Итак, с изрядным запозданием признано, что многозарядные боеголовки – просчет. Труднее, боюсь, будет справиться с другим лихом – многозарядными политическими головами. Строй диктует логику мышления, и, когда экстремальным его проявлениям не ставятся внутренние и внешние пределы, логика мышления перерастает в логику поступков. Г. Шерер писал в своей книге «Истины, полуистины и трескучие фразы в американской цивилизации»: наука слишком холодна для нас (США), мы предпочитаем мифы и легенды. Не для Соединенных Штатов одних.
Когда я высказал идею, чтобы арбитром в определении истинного в советских подходах к контролю над вооружениями выступало не мнение, а знание, персонифицированное авторитетными учеными, мою записку даже не пропустили к генеральному секретарю Ю. В. Андропову. «Нельзя превращать Академию наук в параллельное политбюро», – ответствовали мне.
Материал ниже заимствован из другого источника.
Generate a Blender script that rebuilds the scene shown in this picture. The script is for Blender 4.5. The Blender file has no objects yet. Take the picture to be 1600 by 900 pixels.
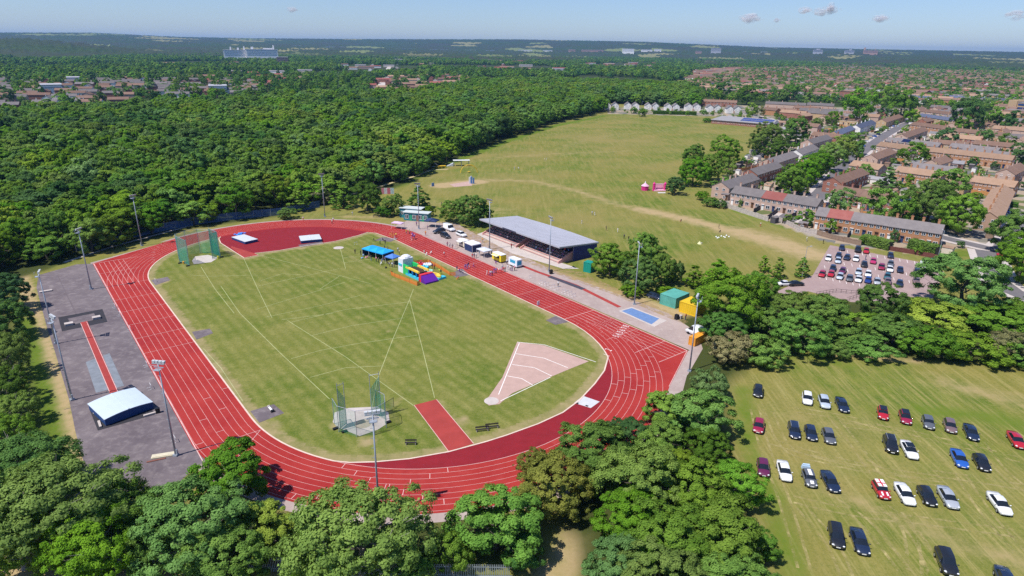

Между тем я развивал идею самого Андропова, предложившего Вашингтону, чтобы ученые вынесли свой вердикт по СОИ, а советское и американское правительства заранее обязались принять его к сведению и руководству.
Железный закон банковского бизнеса гласит: «Ваши дела никогда не будут лучше, чем дела ваших клиентов» (президент «Сиэтл ферст нэшнл бэнк» Р. Куни. «Бизнес уик», 29.10.1984). Наряду с банками, мы точно такие же вечно дающие и берущие, неотрывно привязанные один к другому видимыми и невидимыми нитями. Если в этом отдавали себе отчет корифеи Античности, просветители и философы XVI–XIX вв., когда человеку удавалось окинуть землю лишь мыслью, а не взглядом, то отчего же так трудно нам адаптироваться к мирному сосуществованию как непреложному и универсальному закону бытия, осознать, что мирное сосуществование не метод победить кого-то, но единственный из оставшихся способов выживания цивилизации?